Leave out all pictures and return, exactly as written, the lines from the line containing "Generate a Blender" to the line containing "return v.outputs[0]", both ends kept.

• _Given entries_:
::::::::

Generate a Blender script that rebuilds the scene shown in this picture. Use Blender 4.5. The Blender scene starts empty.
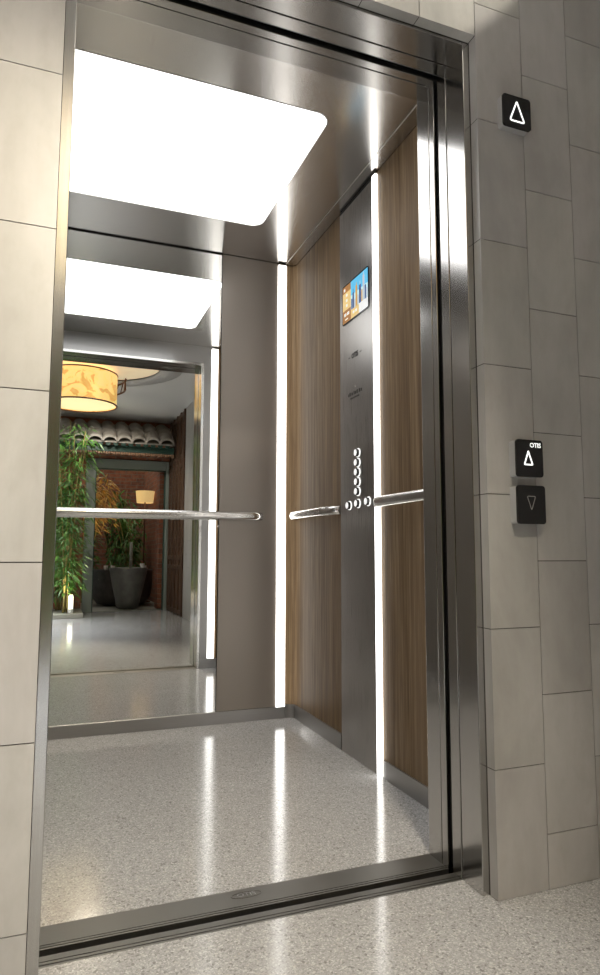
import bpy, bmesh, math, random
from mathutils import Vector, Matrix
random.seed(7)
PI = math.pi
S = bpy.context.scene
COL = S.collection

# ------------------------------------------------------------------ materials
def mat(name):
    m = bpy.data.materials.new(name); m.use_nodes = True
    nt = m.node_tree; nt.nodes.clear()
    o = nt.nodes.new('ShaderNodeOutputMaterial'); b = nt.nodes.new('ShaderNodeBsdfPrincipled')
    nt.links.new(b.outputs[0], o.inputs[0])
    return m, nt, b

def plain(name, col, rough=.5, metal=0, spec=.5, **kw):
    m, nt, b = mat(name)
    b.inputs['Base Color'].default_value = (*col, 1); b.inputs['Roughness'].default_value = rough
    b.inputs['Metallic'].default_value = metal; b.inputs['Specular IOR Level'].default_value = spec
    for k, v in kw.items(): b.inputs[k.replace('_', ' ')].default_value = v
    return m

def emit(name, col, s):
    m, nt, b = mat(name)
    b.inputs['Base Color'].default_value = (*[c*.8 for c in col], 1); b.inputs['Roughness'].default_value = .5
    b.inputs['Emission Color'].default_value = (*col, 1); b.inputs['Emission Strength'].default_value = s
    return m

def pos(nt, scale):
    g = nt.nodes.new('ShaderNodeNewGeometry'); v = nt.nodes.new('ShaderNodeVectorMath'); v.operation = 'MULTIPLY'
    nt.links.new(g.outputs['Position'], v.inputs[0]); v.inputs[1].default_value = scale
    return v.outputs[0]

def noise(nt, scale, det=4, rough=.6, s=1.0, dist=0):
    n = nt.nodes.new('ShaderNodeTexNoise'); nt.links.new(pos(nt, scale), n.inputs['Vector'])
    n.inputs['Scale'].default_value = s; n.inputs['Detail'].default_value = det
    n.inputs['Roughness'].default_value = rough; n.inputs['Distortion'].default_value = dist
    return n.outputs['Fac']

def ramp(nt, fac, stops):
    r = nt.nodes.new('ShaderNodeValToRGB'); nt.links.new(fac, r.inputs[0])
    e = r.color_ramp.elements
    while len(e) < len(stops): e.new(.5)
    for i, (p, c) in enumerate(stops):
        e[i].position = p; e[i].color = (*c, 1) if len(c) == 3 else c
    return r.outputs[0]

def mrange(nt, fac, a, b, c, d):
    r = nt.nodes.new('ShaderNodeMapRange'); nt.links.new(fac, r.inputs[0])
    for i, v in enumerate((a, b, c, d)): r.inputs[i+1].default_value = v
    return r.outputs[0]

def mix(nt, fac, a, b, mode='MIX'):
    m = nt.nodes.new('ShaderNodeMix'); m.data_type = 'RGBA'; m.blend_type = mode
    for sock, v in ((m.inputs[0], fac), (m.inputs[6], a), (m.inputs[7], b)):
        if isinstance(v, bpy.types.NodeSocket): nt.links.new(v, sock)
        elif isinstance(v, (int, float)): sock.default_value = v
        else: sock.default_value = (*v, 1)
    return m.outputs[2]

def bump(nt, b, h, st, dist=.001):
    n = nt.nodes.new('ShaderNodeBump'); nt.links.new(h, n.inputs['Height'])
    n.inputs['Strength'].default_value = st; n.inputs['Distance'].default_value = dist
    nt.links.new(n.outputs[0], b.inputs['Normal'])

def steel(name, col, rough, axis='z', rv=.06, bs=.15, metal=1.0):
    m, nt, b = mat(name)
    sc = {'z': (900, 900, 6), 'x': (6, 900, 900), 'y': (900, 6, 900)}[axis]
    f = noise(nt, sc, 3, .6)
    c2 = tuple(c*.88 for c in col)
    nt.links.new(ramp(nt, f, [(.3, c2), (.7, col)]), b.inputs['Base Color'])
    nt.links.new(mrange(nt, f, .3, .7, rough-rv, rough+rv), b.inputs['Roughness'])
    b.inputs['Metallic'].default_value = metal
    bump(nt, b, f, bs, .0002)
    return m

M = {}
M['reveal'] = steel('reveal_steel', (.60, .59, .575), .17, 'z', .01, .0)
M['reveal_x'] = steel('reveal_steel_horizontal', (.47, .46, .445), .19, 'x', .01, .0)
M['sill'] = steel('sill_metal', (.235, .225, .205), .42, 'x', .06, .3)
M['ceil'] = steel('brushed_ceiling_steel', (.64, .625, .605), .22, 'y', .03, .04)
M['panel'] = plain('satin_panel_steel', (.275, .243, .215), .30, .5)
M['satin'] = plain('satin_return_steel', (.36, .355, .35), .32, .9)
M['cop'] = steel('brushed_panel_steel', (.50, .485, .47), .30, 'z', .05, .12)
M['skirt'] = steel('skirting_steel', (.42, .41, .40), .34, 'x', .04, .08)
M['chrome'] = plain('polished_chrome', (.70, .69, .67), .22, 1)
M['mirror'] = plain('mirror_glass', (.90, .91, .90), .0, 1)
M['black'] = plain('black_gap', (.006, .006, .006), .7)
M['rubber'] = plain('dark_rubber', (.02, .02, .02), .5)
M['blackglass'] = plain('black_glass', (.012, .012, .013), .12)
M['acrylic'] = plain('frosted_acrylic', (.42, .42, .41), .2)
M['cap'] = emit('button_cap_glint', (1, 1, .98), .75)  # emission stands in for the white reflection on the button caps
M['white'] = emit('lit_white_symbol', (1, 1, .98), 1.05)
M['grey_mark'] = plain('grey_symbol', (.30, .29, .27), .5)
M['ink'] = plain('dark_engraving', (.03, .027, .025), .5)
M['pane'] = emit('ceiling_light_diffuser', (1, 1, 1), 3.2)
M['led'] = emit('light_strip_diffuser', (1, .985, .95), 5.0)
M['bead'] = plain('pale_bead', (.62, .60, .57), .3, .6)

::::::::

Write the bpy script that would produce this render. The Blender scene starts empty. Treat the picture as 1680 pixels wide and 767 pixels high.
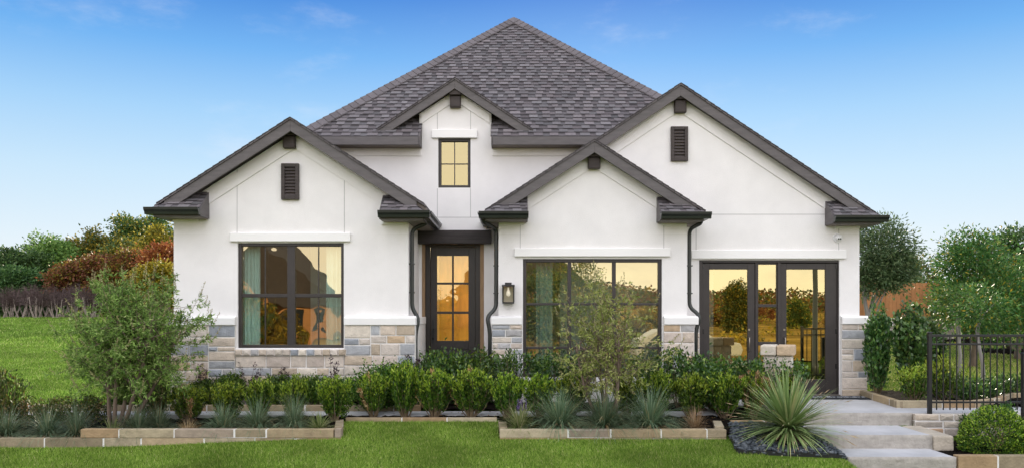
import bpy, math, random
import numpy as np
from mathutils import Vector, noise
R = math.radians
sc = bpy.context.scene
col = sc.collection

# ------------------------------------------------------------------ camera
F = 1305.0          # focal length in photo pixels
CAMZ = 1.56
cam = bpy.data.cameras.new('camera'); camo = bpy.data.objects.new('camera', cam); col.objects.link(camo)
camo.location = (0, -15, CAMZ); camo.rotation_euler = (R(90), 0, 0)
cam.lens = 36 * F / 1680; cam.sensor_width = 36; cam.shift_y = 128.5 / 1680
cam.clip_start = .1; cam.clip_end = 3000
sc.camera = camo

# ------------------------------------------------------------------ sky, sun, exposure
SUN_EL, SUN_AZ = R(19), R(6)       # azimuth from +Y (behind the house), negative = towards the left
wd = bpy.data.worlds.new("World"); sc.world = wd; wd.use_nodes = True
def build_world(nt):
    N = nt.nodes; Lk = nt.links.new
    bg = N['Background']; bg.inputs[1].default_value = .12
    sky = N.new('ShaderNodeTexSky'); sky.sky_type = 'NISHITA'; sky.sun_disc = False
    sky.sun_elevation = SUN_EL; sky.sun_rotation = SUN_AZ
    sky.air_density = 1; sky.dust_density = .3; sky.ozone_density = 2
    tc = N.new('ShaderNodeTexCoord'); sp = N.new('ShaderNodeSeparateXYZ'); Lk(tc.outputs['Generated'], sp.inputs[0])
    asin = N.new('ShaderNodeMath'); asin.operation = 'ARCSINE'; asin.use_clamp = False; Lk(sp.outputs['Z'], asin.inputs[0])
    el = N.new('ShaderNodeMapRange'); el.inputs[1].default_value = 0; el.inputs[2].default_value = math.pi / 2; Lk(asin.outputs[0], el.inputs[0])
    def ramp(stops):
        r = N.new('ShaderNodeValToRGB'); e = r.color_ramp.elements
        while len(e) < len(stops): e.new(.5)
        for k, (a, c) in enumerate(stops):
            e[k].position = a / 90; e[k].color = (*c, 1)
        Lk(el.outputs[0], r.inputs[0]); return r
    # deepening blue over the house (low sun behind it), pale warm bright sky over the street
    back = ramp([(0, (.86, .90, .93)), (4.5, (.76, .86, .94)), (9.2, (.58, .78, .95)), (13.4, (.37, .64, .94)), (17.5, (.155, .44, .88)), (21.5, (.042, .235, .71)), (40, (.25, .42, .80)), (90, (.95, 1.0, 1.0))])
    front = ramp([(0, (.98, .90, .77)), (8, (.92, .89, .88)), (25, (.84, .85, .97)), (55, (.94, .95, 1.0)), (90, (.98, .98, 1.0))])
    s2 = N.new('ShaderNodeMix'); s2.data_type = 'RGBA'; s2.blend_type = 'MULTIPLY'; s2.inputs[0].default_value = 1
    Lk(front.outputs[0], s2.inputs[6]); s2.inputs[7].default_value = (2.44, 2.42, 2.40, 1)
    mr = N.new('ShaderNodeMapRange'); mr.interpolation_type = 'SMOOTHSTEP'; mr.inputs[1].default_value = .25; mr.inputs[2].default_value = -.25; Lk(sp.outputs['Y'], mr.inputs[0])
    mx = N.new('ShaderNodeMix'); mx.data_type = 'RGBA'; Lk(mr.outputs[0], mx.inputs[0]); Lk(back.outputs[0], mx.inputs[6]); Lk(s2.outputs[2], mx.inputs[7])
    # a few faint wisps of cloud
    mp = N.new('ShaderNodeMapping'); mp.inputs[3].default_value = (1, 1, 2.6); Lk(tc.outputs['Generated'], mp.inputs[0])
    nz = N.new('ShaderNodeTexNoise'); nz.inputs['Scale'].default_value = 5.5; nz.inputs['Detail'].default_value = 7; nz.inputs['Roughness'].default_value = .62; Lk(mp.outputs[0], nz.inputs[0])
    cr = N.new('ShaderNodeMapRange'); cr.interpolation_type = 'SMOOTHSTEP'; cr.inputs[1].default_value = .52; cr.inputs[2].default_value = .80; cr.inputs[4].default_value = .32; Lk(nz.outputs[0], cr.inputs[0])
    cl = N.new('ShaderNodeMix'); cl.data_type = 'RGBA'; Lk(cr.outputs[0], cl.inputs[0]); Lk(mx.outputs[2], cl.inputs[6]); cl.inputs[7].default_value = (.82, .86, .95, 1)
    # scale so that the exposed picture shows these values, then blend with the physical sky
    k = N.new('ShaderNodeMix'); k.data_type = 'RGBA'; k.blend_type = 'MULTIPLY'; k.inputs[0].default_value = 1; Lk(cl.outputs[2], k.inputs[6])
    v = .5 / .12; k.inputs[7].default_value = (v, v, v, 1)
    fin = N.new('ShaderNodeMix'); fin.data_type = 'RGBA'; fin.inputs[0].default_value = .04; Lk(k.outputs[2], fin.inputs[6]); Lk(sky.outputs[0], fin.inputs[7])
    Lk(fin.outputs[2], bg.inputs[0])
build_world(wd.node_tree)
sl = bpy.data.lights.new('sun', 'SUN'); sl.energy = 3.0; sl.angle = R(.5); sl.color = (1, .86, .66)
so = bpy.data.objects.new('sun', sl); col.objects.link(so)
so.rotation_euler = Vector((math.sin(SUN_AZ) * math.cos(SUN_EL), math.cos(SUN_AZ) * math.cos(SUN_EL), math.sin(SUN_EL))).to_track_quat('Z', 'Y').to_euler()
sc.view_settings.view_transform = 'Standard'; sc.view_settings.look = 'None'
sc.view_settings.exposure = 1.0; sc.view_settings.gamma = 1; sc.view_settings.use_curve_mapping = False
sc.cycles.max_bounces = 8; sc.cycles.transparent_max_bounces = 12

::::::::

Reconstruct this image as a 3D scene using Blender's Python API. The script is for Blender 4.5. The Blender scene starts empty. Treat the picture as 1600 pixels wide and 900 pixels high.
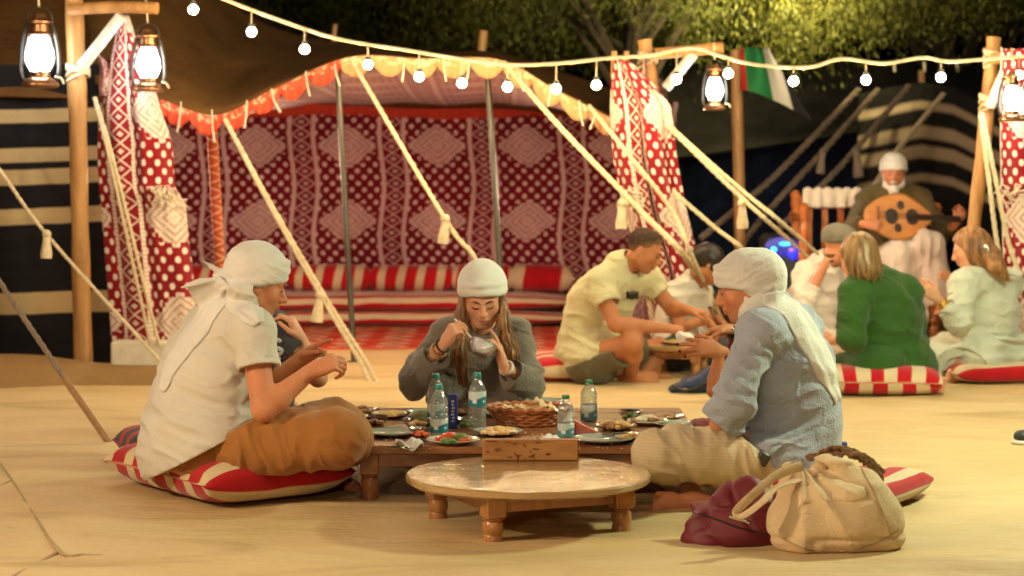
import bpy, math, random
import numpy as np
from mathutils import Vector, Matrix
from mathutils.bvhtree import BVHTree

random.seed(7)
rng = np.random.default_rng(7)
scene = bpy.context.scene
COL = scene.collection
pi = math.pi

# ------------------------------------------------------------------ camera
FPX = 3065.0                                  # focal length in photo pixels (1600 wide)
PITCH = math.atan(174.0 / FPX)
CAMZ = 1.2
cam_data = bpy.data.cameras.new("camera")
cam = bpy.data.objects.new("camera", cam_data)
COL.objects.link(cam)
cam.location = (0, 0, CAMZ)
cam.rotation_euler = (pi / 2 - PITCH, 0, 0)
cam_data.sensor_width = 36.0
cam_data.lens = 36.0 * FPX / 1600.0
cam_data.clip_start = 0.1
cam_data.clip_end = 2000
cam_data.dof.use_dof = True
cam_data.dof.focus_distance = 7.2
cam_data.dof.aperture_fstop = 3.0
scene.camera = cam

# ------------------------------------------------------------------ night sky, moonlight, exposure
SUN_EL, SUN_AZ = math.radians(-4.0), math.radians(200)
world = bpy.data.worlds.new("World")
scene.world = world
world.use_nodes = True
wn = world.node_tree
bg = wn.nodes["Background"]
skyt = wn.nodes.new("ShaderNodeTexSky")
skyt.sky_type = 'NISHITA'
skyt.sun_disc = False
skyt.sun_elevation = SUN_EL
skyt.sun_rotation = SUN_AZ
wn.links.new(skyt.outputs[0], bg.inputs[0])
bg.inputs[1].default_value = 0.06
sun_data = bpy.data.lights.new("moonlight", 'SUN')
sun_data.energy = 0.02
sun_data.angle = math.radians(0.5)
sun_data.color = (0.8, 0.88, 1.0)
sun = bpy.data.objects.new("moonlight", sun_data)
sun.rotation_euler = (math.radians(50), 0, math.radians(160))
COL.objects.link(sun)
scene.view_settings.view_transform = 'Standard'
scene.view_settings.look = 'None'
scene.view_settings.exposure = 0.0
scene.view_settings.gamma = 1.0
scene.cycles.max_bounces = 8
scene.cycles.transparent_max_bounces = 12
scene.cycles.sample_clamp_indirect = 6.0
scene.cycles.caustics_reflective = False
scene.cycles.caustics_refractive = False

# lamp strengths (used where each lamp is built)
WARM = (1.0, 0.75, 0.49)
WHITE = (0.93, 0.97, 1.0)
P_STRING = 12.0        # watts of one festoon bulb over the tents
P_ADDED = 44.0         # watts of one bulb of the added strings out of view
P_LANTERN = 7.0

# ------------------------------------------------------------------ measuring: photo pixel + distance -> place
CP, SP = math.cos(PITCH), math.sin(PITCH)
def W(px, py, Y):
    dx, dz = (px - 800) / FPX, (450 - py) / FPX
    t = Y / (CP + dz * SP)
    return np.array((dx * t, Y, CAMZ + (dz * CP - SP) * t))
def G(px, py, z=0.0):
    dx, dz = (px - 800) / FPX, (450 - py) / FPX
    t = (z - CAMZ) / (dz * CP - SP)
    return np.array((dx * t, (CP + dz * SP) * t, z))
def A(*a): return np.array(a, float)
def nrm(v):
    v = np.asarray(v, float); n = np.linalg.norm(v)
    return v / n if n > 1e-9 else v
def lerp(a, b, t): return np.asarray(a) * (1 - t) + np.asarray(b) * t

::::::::

• _Result_:
Generate a Blender script that rebuilds the scene shown in this picture. Use Blender 4.5. The Blender scene starts empty.
import bpy, bmesh, math, random
from mathutils import Vector, Matrix
random.seed(7)
PI = math.pi
S = bpy.context.scene
COL = S.collection

# ------------------------------------------------------------------ materials
def mat(name):
    m = bpy.data.materials.new(name); m.use_nodes = True
    nt = m.node_tree; nt.nodes.clear()
    o = nt.nodes.new('ShaderNodeOutputMaterial'); b = nt.nodes.new('ShaderNodeBsdfPrincipled')
    nt.links.new(b.outputs[0], o.inputs[0])
    return m, nt, b

def plain(name, col, rough=.5, metal=0, spec=.5, **kw):
    m, nt, b = mat(name)
    b.inputs['Base Color'].default_value = (*col, 1); b.inputs['Roughness'].default_value = rough
    b.inputs['Metallic'].default_value = metal; b.inputs['Specular IOR Level'].default_value = spec
    for k, v in kw.items(): b.inputs[k.replace('_', ' ')].default_value = v
    return m

def emit(name, col, s):
    m, nt, b = mat(name)
    b.inputs['Base Color'].default_value = (*[c*.8 for c in col], 1); b.inputs['Roughness'].default_value = .5
    b.inputs['Emission Color'].default_value = (*col, 1); b.inputs['Emission Strength'].default_value = s
    return m

def pos(nt, scale):
    g = nt.nodes.new('ShaderNodeNewGeometry'); v = nt.nodes.new('ShaderNodeVectorMath'); v.operation = 'MULTIPLY'
    nt.links.new(g.outputs['Position'], v.inputs[0]); v.inputs[1].default_value = scale
    return v.outputs[0]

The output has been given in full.